Meningkatnya perdagangan dunia tentu harus membawa kesejahteraan yang lebih baik bagi semua negara anggota WTO. Saat ini sekitar dua pertiga anggota WTO adalah negara berkembang dan negara kurang berkembang (Least-Developed Countries atau LDCs), dan sekitar 53 negara anggota WTO dapat dikategorikan sebagai LDCs. Negara-negara ini perlu mendapatkan perlakuan khusus dan tambahan akses ke perdagangan dunia untuk membantu meningkatkan kesejahteraan masyarakatnya. Salah satu perlakuan khusus ini adalah pemberian fasilitas duty-free, quota-free atau DFQF, dan pemberian akses khusus ke sektor jasa di negara maju (dikenal dengan istilah “services waiver”).

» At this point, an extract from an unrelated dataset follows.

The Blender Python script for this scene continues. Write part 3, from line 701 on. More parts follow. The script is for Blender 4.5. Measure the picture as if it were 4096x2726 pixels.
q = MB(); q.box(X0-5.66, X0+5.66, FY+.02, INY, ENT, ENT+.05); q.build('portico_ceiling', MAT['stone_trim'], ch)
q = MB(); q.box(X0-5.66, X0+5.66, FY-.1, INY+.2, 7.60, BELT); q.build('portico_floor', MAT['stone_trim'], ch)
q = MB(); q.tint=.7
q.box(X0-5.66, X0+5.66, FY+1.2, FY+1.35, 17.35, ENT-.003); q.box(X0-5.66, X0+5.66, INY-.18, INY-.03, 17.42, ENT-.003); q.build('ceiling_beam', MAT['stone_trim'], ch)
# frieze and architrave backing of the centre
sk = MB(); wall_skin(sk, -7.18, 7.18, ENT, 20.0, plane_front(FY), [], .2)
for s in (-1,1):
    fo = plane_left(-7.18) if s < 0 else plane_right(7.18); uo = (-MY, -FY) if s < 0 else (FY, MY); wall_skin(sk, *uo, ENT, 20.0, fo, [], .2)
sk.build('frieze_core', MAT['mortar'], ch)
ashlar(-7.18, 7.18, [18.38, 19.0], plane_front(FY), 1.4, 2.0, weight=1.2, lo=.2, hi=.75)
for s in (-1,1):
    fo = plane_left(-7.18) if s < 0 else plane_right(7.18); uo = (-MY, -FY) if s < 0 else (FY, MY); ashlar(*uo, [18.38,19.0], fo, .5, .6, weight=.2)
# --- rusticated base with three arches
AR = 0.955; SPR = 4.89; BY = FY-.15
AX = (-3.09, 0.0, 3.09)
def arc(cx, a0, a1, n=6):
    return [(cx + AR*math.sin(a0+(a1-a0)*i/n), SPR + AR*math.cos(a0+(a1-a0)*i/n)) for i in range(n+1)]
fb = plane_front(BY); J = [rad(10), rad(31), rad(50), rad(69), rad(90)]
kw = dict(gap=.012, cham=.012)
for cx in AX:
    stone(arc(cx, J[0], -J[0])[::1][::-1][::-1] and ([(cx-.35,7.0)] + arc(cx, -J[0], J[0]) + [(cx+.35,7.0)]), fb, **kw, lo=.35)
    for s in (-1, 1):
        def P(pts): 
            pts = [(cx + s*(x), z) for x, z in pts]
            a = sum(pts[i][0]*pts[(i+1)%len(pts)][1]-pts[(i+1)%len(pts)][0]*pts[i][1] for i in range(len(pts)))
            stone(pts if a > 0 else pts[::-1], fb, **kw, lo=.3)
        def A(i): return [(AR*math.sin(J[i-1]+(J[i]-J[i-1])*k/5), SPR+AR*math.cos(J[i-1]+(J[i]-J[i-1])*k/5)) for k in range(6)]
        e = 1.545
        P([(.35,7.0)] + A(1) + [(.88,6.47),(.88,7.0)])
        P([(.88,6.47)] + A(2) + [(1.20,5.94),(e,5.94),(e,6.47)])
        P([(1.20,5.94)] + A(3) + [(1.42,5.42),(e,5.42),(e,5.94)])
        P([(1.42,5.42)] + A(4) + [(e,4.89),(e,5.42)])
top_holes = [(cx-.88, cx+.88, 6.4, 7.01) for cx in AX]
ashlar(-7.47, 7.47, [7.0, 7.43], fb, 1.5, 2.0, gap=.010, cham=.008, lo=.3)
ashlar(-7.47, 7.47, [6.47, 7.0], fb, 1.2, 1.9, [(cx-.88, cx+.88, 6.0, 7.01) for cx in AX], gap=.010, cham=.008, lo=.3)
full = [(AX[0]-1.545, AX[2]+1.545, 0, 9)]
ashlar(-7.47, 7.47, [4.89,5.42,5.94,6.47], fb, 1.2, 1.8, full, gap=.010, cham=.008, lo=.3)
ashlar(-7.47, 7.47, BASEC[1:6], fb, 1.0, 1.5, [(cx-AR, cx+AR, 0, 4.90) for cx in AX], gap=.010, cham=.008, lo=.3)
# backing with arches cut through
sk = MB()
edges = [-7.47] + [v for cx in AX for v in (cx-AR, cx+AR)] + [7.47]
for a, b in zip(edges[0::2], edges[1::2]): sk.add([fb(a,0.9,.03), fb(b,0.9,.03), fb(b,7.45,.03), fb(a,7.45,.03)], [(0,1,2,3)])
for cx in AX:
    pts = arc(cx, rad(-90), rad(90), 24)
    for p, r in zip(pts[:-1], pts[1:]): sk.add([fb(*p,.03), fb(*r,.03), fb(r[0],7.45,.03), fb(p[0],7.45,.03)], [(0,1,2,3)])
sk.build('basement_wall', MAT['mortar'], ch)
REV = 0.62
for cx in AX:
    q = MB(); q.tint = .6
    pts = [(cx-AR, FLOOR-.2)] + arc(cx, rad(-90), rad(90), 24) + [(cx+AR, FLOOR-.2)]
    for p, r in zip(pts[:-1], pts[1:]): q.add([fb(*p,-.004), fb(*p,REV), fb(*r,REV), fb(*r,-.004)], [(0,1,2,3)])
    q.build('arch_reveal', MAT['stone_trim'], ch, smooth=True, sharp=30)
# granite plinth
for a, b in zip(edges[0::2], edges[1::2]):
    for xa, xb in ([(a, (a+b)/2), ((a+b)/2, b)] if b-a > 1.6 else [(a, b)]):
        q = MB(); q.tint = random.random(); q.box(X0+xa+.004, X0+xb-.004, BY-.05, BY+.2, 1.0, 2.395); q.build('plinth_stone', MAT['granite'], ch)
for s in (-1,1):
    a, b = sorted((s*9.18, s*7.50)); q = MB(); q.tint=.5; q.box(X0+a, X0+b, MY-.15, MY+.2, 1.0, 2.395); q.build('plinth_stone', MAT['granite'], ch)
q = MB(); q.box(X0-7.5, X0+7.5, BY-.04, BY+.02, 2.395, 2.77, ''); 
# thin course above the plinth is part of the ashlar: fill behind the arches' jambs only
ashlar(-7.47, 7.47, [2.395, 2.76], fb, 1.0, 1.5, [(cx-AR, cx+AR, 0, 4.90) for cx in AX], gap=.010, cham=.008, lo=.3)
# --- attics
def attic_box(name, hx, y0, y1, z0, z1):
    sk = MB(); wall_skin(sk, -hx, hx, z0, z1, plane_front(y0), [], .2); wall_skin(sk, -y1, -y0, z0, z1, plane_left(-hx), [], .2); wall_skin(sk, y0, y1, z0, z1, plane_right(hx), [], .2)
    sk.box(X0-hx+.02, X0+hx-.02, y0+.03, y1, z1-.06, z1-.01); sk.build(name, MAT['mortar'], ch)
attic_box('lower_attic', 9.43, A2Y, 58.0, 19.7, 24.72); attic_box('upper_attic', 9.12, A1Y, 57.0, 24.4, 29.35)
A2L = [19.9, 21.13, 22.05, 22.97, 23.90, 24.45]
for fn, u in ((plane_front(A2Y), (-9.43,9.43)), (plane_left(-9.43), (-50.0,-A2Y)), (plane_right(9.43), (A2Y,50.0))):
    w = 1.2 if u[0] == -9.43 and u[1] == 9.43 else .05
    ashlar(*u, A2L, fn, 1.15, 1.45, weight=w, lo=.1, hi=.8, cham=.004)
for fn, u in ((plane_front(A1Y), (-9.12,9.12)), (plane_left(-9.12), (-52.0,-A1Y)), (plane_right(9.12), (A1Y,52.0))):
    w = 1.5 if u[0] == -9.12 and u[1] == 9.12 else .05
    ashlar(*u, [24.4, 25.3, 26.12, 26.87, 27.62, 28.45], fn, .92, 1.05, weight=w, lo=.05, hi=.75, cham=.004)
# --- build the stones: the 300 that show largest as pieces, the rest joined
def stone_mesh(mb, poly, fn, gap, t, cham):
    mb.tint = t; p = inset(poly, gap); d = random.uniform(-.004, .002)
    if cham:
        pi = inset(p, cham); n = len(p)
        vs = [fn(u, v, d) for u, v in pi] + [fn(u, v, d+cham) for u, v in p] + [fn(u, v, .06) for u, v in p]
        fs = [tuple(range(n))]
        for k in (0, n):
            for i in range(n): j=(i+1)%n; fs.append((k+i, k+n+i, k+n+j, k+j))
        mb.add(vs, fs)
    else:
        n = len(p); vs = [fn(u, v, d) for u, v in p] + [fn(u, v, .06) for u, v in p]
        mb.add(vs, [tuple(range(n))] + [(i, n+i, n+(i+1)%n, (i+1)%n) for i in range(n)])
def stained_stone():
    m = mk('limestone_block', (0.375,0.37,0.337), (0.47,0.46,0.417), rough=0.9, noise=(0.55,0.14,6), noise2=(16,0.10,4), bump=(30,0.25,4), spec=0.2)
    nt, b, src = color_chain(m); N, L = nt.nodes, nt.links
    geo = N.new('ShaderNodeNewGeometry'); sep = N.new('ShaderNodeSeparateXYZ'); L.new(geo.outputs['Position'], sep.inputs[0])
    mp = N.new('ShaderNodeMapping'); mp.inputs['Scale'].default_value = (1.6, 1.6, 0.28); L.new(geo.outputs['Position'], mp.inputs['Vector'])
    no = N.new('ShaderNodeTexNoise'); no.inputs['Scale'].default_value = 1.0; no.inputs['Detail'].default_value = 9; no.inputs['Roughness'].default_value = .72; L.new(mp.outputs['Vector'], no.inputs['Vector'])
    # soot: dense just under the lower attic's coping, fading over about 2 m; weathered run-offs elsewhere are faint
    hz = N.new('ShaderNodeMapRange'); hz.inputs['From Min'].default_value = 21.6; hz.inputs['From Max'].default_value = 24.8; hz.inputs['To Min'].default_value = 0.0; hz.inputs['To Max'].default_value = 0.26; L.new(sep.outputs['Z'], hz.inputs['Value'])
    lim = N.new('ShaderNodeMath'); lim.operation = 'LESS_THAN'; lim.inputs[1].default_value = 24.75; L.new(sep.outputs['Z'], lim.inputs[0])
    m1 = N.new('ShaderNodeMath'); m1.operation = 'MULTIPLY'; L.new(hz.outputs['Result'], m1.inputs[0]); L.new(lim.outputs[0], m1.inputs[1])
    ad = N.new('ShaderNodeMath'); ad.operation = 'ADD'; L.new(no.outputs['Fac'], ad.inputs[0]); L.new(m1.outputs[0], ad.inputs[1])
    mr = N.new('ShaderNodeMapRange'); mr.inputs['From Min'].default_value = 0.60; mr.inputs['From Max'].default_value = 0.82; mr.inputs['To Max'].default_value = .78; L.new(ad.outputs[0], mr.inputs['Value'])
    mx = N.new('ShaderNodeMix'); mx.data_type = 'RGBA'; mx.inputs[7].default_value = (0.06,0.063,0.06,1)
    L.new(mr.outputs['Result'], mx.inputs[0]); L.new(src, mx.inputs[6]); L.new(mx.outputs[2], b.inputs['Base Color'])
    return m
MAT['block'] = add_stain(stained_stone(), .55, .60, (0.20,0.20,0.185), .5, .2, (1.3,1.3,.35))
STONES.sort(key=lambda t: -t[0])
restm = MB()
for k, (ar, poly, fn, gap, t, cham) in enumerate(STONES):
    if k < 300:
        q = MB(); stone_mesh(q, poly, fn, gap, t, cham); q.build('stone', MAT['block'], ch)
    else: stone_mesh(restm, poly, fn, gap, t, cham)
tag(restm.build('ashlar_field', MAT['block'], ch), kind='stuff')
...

Isu di atas hanyalah sebagian kecil dari isu runding di bawah agenda Doha di WTO, dan isu itulah yang kini menjadi fokus untuk disepakati di KTM WTO ke-9 di Bali. Beberapa negara anggota juga merundingkan isu lain, khususnya perluasan cakupan dan keanggotaan Information technology Agreement II (ITA-II). Bagi Indonesia, yang bertindak sebagai Ketua KTM WTO ke-9, menyelamatkan Paket Bali dengan tiga elemen seperti digambarkan di atas, merupakan prioritas pertama. Memang Paket Bali tampaknya kecil dari segi jumlah isu runding, namun terbukti bahwa merundingan paket kecil pun bukan hal mudah untuk diselesaikan. Untuk itu, political engagement yang dibarengi dengan peningkatan technical engagement di Jenewa mutlak diperlukan agar KTM Bali dapat menghasilkan sesuatu seperti harapan semua anggota WTO. Ini memerlukan diplomasi perdagangan yang proaktif, dan Indonesia akan terus mengupayakannya seperti dilakukan sejak bulan Januari tahun ini di Davos hingga forum APEC di Bali serta KTT ASEAN dan KTT Asia Timur di Brunei Darussalam.